7th Circuit upholds denial of motion to suppress gun evidence

The denial of a man’s motion to suppress evidence of a gun that resulted in his firearm conviction will stand, the 7th Circuit Court of Appeals ruled Thursday.

Allen County law enforcement officers attempting to serve an arrest warrant for a probation violator in November 2017 ended up arresting a different individual that night for possessing a firearm as a convicted felon.

Two officers knocked on a motel door where Whitney Gosnell was supposed to be, but instead found Larry Jones Jr. Jones said Gosnell was not in the room, but he eventually opened the door and allowed the officers to “verify” that she wasn’t around. The officers told Jones they “would not open small drawers and things like that.”

Before checking under a bed in the room, Jones stated, “Well, she couldn’t be under there.” Rather than Gosnell, officers found a firearm, and Jones was eventually indicted and arrested in 2019 for possessing a firearm as a convicted felon.

The U.S. District Court for the Northern District of Indiana denied Jones’ motion to suppress evidence of the gun, and the 7th Circuit affirmed Thursday in United States of America v. Larry A. Jones, Jr., 21‐1293.

On appeal, Jones argued the district court erred by concluding that he was not seized prior to any arguable consent to search his motel room, that he voluntarily consented to such a search and that looking under a bed was within the scope of his arguable consent.
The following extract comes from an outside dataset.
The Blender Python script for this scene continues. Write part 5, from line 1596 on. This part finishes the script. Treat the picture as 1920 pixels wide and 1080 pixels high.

He also alleged the district court did not correctly apply a de novo standard of review to the magistrate judge’s report and recommendation that his motion be denied.

But the 7th Circuit ultimately agreed that Jones was not seized at the time he opened the motel room door, in light of the totality of the circumstances. It noted that the officers spoke in a conversational, nonthreatening tone, and that Jones recognized why the officers were there: for Gosnell.

“Jones even requested and received additional time before opening the door,” Judge Amy St. Eve wrote. “… [T]he district court properly concluded that a reasonable person in Jones’s position would have felt free to decline the officers’ request to open the door.”

Further, the appellate court declined to entertain Jones’ argument that the encounter ripened into a seizure when the officers “flashed” the arrest warrant for Gosnell after he opened the door, noting he raised that issue for the first time on appeal.

The 7th Circuit next concluded Jones’ consent was voluntary. It found that the government easily satisfied its burden of proving that Jones voluntarily consented, and that Jones’ counterarguments consisted primarily of things the officers could have done but did not do.

“For example, he suggests the officers should have informed him of his right to refuse consent, explained the difference between an arrest warrant and a search warrant, and retrieved consent forms from their vehicle,” St Eve wrote. “This line of argument is squarely foreclosed by (Schneckloth v Bustamonte, 412 U.S. 218 (1973)), which clarified that officers are not required to inform individuals of their right to refuse consent and that consent need not be in writing.”

For the same reasons that Jones’ consent was voluntary, the 7th Circuit concluded there was no plain error regarding the effect of the arrest warrant on his consent. There was also no clear error as to the scope of his consent, as a reasonable person would not have considered the officers’ assurances that they would not open small drawers as stipulating that they would conduct a strictly visual search.

Additionally, the appellate panel found no plain error in the district court’s lack of findings about the limiting effect of Jones’ statement that Gosnell couldn’t be under the bed.

Finally, the 7th Circuit addressed Jones’ concerns regarding the de novo review, concluding that in context, the district court simply used the term “erroneous” in response to Jones’ objections to the magistrate judge’s report and recommendation.

“Nothing suggests the district court failed to properly apply the de novo standard of review to each of the magistrate judge’s proposed findings and recommendations,” St. Eve concluded. “The district court’s denial of the motion to suppress is affirmed.”

Editor’s note: This article has been corrected to reflect that the case originated out of the U.S. District Court for the Northern District of Indiana.